Higher Education is fraught with bullying, but it seems outspoken women are more likely targets than outspoken men. I witnessed one oppressed male Instructor go after an even more oppressed female colleague with psychological bullying. The Instructor was under cyber attack. Some of his former students were constantly belittling him in public and posting terrible comments online, ruining his reputation, but the woman was dealing with workplace mobbing, E-personation and defamation of character. It seems that the man should have had empathy for his embattled colleague. Unfortunately, it was more fun for him to bully the scapegoat.

I have also seen some gay men target outspoken women. Again, this is one minority attacking another. If the woman is a feminist, a writer, they might be targeted online and offline. I have had gay/lesbian friends since I was 18 and for a few years I volunteered for an organization whose staff and pool of volunteers were predominantly LGBT, so when some gay male acquaintances went after me in the early part of the new millennium, I was stunned. I even considered some of these people my friends. Why did they go after me? I think some of them thought I was anti-American, too opinionated or perhaps they did not like the Impeach Bush sign on my balcony. (Also, I have been dealing with libel on the Internet for some time and this has been a trigger for some of the bullying.)

In 2009 one male acquaintance told me that the group who had targeted me were calling themselves the Gay Mafia. I thought, "Is he joking? Is there such a thing?" He sounded very sincere. [The real villains that came after me ages ago in Idaho are white, rightwing extremists (some are John Birchers) and CINOs. Now these people will not soil their hands by directly harassing me when they can manipulate the oppressed who seem to gleefully take part.]

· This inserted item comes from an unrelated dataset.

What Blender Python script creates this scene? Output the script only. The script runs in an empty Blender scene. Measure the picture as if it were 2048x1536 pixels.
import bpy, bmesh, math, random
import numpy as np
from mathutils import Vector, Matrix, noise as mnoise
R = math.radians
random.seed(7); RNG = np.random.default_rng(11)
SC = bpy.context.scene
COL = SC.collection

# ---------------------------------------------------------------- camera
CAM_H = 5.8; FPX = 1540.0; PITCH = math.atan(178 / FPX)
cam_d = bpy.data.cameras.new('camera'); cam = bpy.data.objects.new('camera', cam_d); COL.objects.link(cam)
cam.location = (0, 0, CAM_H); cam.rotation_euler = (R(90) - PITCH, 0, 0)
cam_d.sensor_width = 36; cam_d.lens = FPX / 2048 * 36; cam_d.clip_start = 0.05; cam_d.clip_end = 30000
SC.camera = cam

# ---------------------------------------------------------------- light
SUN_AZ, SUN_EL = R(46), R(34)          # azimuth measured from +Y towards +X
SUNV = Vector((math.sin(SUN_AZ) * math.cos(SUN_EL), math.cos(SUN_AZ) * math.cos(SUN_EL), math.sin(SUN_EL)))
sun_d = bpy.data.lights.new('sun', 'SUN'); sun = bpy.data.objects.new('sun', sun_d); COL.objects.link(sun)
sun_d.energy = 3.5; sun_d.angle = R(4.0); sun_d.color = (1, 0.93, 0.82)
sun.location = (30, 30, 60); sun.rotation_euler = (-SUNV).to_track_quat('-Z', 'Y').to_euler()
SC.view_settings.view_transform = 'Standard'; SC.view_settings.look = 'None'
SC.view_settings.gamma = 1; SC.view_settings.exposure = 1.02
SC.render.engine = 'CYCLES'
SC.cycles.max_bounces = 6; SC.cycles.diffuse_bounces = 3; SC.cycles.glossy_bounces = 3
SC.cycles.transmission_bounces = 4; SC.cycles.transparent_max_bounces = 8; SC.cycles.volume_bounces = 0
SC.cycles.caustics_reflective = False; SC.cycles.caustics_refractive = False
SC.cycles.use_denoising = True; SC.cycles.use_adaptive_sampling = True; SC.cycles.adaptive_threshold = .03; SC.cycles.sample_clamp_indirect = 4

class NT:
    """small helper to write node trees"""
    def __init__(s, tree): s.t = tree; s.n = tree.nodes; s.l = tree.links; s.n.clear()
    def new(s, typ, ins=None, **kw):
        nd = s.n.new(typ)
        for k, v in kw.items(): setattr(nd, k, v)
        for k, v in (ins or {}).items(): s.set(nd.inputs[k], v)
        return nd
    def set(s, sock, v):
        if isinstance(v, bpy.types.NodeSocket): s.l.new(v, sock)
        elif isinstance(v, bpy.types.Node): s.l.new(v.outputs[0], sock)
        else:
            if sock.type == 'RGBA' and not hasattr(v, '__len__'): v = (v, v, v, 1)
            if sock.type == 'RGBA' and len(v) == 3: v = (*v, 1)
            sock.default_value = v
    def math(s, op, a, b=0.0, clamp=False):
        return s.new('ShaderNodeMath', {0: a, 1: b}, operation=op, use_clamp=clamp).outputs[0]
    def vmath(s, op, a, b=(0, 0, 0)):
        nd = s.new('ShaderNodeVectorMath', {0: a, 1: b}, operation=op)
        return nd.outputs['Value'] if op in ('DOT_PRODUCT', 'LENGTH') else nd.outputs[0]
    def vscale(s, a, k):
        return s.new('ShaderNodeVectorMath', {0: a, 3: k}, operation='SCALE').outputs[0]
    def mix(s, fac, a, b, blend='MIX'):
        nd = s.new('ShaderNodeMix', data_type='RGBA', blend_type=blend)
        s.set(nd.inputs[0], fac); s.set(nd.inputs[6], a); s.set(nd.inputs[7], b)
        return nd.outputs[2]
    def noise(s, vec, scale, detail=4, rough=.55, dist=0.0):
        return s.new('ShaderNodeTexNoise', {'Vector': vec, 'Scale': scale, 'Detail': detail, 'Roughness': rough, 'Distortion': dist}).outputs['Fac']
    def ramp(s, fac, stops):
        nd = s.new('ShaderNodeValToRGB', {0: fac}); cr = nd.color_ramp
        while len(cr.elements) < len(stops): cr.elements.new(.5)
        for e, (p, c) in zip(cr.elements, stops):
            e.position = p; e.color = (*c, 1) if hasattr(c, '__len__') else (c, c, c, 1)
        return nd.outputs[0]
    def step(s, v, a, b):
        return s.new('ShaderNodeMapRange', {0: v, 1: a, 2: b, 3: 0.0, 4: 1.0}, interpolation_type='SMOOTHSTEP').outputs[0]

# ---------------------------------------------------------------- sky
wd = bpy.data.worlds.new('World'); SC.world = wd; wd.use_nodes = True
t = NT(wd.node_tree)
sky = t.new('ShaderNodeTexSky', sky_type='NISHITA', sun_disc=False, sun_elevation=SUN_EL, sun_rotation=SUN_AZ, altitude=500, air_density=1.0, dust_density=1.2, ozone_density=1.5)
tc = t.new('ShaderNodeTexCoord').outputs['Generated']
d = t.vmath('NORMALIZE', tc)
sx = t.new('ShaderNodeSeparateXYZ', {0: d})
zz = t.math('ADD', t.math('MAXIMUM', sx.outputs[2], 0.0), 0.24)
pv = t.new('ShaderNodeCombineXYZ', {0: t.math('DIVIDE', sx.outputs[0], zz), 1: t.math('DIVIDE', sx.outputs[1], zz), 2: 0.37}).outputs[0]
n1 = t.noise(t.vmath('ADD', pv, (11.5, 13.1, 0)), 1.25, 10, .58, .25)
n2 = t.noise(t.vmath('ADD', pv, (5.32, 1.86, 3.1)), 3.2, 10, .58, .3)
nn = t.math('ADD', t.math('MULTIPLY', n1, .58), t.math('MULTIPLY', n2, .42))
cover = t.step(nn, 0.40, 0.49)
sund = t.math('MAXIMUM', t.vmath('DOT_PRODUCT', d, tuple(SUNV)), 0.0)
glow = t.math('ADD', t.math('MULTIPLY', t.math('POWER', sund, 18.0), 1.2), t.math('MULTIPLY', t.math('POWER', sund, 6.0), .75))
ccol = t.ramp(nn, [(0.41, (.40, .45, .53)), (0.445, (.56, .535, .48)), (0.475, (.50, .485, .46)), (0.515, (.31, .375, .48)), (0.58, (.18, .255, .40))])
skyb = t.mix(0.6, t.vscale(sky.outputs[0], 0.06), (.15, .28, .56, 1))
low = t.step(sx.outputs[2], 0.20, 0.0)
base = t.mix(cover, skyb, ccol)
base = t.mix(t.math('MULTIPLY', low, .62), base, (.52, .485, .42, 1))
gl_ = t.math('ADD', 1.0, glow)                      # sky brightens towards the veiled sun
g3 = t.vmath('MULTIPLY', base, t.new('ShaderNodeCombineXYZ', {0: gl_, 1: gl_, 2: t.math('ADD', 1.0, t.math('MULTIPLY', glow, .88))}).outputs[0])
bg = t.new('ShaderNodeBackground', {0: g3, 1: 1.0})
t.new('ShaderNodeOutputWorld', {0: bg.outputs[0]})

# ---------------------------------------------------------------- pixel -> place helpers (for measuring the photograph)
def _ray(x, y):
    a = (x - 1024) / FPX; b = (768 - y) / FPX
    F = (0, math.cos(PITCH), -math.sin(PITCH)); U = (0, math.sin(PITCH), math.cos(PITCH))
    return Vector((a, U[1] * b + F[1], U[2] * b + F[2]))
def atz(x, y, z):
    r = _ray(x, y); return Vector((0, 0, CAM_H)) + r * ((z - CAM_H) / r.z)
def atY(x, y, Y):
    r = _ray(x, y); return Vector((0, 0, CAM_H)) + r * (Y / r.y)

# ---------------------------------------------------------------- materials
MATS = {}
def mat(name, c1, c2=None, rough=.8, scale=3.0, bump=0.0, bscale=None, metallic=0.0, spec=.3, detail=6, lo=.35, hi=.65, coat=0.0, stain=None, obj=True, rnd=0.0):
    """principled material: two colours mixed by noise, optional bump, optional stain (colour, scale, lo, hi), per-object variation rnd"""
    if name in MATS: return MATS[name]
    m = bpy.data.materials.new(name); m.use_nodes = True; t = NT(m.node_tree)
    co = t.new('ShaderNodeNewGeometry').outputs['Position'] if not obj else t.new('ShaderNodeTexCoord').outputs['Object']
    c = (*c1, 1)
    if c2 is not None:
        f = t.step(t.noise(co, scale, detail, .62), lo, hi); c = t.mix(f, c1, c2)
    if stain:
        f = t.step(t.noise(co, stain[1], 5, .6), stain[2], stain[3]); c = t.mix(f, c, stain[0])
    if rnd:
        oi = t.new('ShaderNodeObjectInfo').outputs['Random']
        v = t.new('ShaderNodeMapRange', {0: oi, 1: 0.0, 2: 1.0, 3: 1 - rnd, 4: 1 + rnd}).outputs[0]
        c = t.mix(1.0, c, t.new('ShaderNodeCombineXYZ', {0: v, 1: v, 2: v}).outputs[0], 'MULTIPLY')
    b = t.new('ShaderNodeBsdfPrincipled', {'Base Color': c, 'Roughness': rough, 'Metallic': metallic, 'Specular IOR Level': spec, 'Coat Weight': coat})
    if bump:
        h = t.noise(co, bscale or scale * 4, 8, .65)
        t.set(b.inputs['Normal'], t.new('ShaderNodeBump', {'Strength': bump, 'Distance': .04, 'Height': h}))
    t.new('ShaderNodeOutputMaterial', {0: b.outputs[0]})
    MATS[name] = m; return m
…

The antipathy towards women with opinions becomes even more evident when you go online. From anonymous posts on the Internet to bigoted articles dressed up as jest, women are targets. The excerpt below is from a letter to The Stranger Newspaper. "When you publish articles condemning misogyny and then organize social events for people telling your female writers to go kill themselves, it's tough to believe your job is not just to cash in on human misery while pretending to care."  http://slog.thestranger.com/categories/teh_internets/page3.html

It's not just men however. Some women bully other women, which is yet another instance of the oppressed going after the oppressed. They know that going after men will be unpopular, but they can put their claws into another woman with few repercussions. This is a very simple example of bullying. One day at work I was dressed in leggings and a very long over-shirt, which was somewhat different than what I usually wore. As I was exiting the workroom, I overheard one female colleague say, "Maybe she is looking to have some fun." The other female snickered. I have never heard them make catty remarks or sexual innuendo about the way my male counterparts have dressed. These two conservative women have also indulged in very cruel psychological bullying in meetings and around the office in general. (Unfortunately this behavior has even spread to some of the female student workers.) Over several years at this same workplace, a couple of other conservative female colleagues sabotaged my work, set me up to fail, as well as spread ridicule and malicious gossip about me to other departments on campus, making it impossible for me to create new friendships. (Social isolation.) Also, because of the slander, my chances of transfer were nil. These are women attacking other women; the oppressed going after each other; the snake eating its' own tail.

Unlike the oppressed teenager in the film, we must not attack our peers. We must stand up to the real oppressors, the manipulators, the cons, the bullies, the rightwing extremists that just watch us duke it out while they sit back in their fraternal country clubs.

*I Against I is the name of an LP/CD by the fabulous band, Bad Brains.